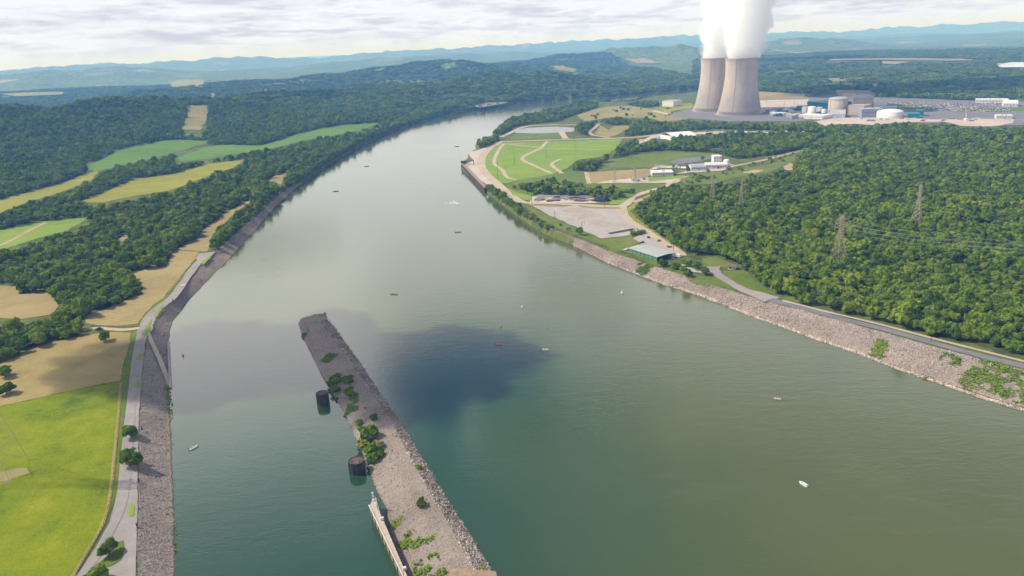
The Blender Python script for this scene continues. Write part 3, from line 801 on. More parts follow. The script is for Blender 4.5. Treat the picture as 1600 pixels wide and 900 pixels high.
for px in ([(202, 793), (207, 786), (210, 790), (209, 807), (203, 808), (200, 803)], [(178, 862), (186, 848), (193, 845), (195, 860), (189, 876), (176, 884), (160, 889), (148, 885)],
           [(209, 602), (214, 595), (218, 595), (217, 607), (210, 607)], [(213, 560), (217, 553), (222, 554), (221, 563), (214, 563)], [(203, 685), (206, 678), (216, 684), (214, 687), (204, 687)],
           [(222, 525), (228, 512), (238, 499), (236, 508), (231, 522), (226, 526)], [(313, 412), (325, 402), (330, 402), (318, 414)], [(240, 496), (254, 478), (256, 480), (245, 496)]):
    sheet('grass_patch', px, M['lawn'] if px[0][1] < 840 else M['verge'], .32, jag=.5)
sheet('dry_grass_patch', [(-30, 752), (0, 738), (20, 733), (42, 731), (46, 740), (30, 746), (5, 755)], M['dryhill'], .25)

# boat ramp slanting down the left riprap
rp = [((230, 518), L + .35), ((240, 540), 6), ((250, 562), 4), ((261, 590), 1.6), ((265, 601), .5)]
rpt = np.array([G([p], z)[0] for p, z in rp]); rb = MB()
for a_, b_ in zip(rpt[:-1], rpt[1:]):
    d = (b_ - a_)[:2]; d /= np.linalg.norm(d); q = np.array([-d[1], d[0], 0]) * 1.4
    rb.add([a_ - q, a_ + q, b_ + q, b_ - q, a_ - q - [0, 0, 1.5], a_ + q - [0, 0, 1.5], b_ + q - [0, 0, 1.5], b_ - q - [0, 0, 1.5]], [(3, 2, 1, 0), (0, 1, 5, 4), (1, 2, 6, 5), (2, 3, 7, 6), (3, 0, 4, 7)])
tag(rb.build('footpath', M['path']), kind='structure')
rpt = np.array([G([p], 1.2)[0] for p in [(263, 533), (264, 560), (265, 585), (266, 604)]]); rb = MB()
for a_, b_ in zip(rpt[:-1], rpt[1:]):
    d = (b_ - a_)[:2]; d /= np.linalg.norm(d); q = np.array([-d[1], d[0], 0]) * .8
    rb.add([a_ - q, a_ + q, b_ + q, b_ - q, a_ - q - [0, 0, 1.8], a_ + q - [0, 0, 1.8], b_ + q - [0, 0, 1.8], b_ - q - [0, 0, 1.8]], [(3, 2, 1, 0), (0, 1, 5, 4), (1, 2, 6, 5), (2, 3, 7, 6), (3, 0, 4, 7)])
tag(rb.build('landing_stage', M['concrete']), 'narrow concrete landing stage along the waterline of the left bank', 'landing stage')

# fields, roads and yards of the right bank
sheet('lawn', [(783, 223), (857, 221), (972, 217), (965, 230), (954, 239), (938, 245), (902, 250), (887, 263), (862, 273), (848, 279), (812, 281), (794, 287), (774, 285), (765, 272), (755, 257), (756, 243), (765, 230)], M['lawn'], .12)
sheet('gravel_apron', [(733, 238), (752, 233), (765, 227), (757, 243), (756, 259), (766, 274), (779, 288), (763, 292), (729, 263), (722, 257), (738, 252)], M['sand'], .13)
strip('gravel_road', [(781, 222), (765, 231), (754, 244), (752, 259), (761, 273), (777, 288), (797, 304), (817, 316), (857, 318), (902, 320), (970, 322), (988, 308), (1010, 300), (1035, 293), (1054, 284), (1063, 281)], [14, 16, 16, 14, 12, 14, 13, 12, 9, 9, 12, 11, 11, 11, 12, 14], M['path'], .25)
strip('road', [(781, 221), (794, 221), (857, 219), (925, 217), (986, 215), (1025, 211), (1060, 207)], 13, M['path'], .25)
strip('berm_road', [(783, 214), (801, 206), (817, 199), (839, 196), (900, 195)], 12, M['path'], .25)
sheet('pond_water', [(804, 208), (812, 201), (840, 199), (871, 198), (898, 200), (896, 206), (835, 209)], M['pond'], .2, jag=.2)
sheet('grass_bank', [(793, 215), (806, 210), (835, 210), (872, 206), (880, 216), (800, 219)], M['scrub'], .15)
strip('ramp_road', [(876, 205), (884, 217)], 14, M['path'], .4)
strip('dirt_track', [(936, 193), (930, 199), (921, 206), (926, 211), (952, 215)], 9, M['path'], .3)
for px, w_ in (([(787, 225), (779, 235), (772, 254), (785, 266), (792, 277), (806, 281)], 6.5), ([(855, 221), (844, 232), (816, 247), (835, 259), (862, 271)], 7), ([(790, 225), (818, 228), (844, 231)], 5),
               ([(844, 232), (902, 233), (938, 234)], 3), ([(875, 249), (862, 257), (878, 271)], 7)):
    strip('dirt_track', px, w_, M['path'], .3)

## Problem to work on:
Repeat the data exactly, dropping every picture it holds.

## Result of the task:
The Blender Python script for this scene continues. Write part 3, from line 801 on. More parts follow. The script is for Blender 4.5. Treat the picture as 1600 pixels wide and 900 pixels high.
for px in ([(202, 793), (207, 786), (210, 790), (209, 807), (203, 808), (200, 803)], [(178, 862), (186, 848), (193, 845), (195, 860), (189, 876), (176, 884), (160, 889), (148, 885)],
           [(209, 602), (214, 595), (218, 595), (217, 607), (210, 607)], [(213, 560), (217, 553), (222, 554), (221, 563), (214, 563)], [(203, 685), (206, 678), (216, 684), (214, 687), (204, 687)],
           [(222, 525), (228, 512), (238, 499), (236, 508), (231, 522), (226, 526)], [(313, 412), (325, 402), (330, 402), (318, 414)], [(240, 496), (254, 478), (256, 480), (245, 496)]):
    sheet('grass_patch', px, M['lawn'] if px[0][1] < 840 else M['verge'], .32, jag=.5)
sheet('dry_grass_patch', [(-30, 752), (0, 738), (20, 733), (42, 731), (46, 740), (30, 746), (5, 755)], M['dryhill'], .25)

# boat ramp slanting down the left riprap
rp = [((230, 518), L + .35), ((240, 540), 6), ((250, 562), 4), ((261, 590), 1.6), ((265, 601), .5)]
rpt = np.array([G([p], z)[0] for p, z in rp]); rb = MB()
for a_, b_ in zip(rpt[:-1], rpt[1:]):
    d = (b_ - a_)[:2]; d /= np.linalg.norm(d); q = np.array([-d[1], d[0], 0]) * 1.4
    rb.add([a_ - q, a_ + q, b_ + q, b_ - q, a_ - q - [0, 0, 1.5], a_ + q - [0, 0, 1.5], b_ + q - [0, 0, 1.5], b_ - q - [0, 0, 1.5]], [(3, 2, 1, 0), (0, 1, 5, 4), (1, 2, 6, 5), (2, 3, 7, 6), (3, 0, 4, 7)])
tag(rb.build('footpath', M['path']), kind='structure')
rpt = np.array([G([p], 1.2)[0] for p in [(263, 533), (264, 560), (265, 585), (266, 604)]]); rb = MB()
for a_, b_ in zip(rpt[:-1], rpt[1:]):
    d = (b_ - a_)[:2]; d /= np.linalg.norm(d); q = np.array([-d[1], d[0], 0]) * .8
    rb.add([a_ - q, a_ + q, b_ + q, b_ - q, a_ - q - [0, 0, 1.8], a_ + q - [0, 0, 1.8], b_ + q - [0, 0, 1.8], b_ - q - [0, 0, 1.8]], [(3, 2, 1, 0), (0, 1, 5, 4), (1, 2, 6, 5), (2, 3, 7, 6), (3, 0, 4, 7)])
tag(rb.build('landing_stage', M['concrete']), 'narrow concrete landing stage along the waterline of the left bank', 'landing stage')

# fields, roads and yards of the right bank
sheet('lawn', [(783, 223), (857, 221), (972, 217), (965, 230), (954, 239), (938, 245), (902, 250), (887, 263), (862, 273), (848, 279), (812, 281), (794, 287), (774, 285), (765, 272), (755, 257), (756, 243), (765, 230)], M['lawn'], .12)
sheet('gravel_apron', [(733, 238), (752, 233), (765, 227), (757, 243), (756, 259), (766, 274), (779, 288), (763, 292), (729, 263), (722, 257), (738, 252)], M['sand'], .13)
strip('gravel_road', [(781, 222), (765, 231), (754, 244), (752, 259), (761, 273), (777, 288), (797, 304), (817, 316), (857, 318), (902, 320), (970, 322), (988, 308), (1010, 300), (1035, 293), (1054, 284), (1063, 281)], [14, 16, 16, 14, 12, 14, 13, 12, 9, 9, 12, 11, 11, 11, 12, 14], M['path'], .25)
strip('road', [(781, 221), (794, 221), (857, 219), (925, 217), (986, 215), (1025, 211), (1060, 207)], 13, M['path'], .25)
strip('berm_road', [(783, 214), (801, 206), (817, 199), (839, 196), (900, 195)], 12, M['path'], .25)
sheet('pond_water', [(804, 208), (812, 201), (840, 199), (871, 198), (898, 200), (896, 206), (835, 209)], M['pond'], .2, jag=.2)
sheet('grass_bank', [(793, 215), (806, 210), (835, 210), (872, 206), (880, 216), (800, 219)], M['scrub'], .15)
strip('ramp_road', [(876, 205), (884, 217)], 14, M['path'], .4)
strip('dirt_track', [(936, 193), (930, 199), (921, 206), (926, 211), (952, 215)], 9, M['path'], .3)
for px, w_ in (([(787, 225), (779, 235), (772, 254), (785, 266), (792, 277), (806, 281)], 6.5), ([(855, 221), (844, 232), (816, 247), (835, 259), (862, 271)], 7), ([(790, 225), (818, 228), (844, 231)], 5),
               ([(844, 232), (902, 233), (938, 234)], 3), ([(875, 249), (862, 257), (878, 271)], 7)):
    strip('dirt_track', px, w_, M['path'], .3)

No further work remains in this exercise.